▸ Data provided:
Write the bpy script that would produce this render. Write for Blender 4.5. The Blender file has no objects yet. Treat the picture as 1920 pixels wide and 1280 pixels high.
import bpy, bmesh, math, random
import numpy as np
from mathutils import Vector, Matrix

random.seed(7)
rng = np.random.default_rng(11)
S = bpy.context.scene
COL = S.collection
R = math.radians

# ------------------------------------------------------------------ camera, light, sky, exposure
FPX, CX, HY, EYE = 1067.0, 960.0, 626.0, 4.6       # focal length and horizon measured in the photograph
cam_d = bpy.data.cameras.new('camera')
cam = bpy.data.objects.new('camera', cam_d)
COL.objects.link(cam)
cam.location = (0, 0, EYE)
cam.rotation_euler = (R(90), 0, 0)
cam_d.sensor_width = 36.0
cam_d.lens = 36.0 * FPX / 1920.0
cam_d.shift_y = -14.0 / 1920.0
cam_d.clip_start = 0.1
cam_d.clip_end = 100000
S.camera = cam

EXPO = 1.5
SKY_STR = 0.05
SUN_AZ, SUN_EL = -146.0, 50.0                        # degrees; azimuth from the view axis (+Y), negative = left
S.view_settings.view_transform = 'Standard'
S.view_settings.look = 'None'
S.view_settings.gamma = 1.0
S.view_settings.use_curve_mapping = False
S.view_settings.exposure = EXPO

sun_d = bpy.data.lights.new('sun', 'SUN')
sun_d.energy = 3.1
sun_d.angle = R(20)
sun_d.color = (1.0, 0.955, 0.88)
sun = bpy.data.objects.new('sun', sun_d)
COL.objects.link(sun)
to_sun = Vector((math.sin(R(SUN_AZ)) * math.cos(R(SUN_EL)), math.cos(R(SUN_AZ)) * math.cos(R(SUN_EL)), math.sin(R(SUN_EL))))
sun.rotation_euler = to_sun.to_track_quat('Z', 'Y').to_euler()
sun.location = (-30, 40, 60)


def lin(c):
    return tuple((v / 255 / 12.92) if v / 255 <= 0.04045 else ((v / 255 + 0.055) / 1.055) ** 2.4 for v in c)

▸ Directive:
Show each line holding the word "objects".

▸ Solution to this exercise:
Write the bpy script that would produce this render. Write for Blender 4.5. The Blender file has no objects yet. Treat the picture as 1920 pixels wide and 1280 pixels high.
cam = bpy.data.objects.new('camera', cam_d)
COL.objects.link(cam)
sun = bpy.data.objects.new('sun', sun_d)
COL.objects.link(sun)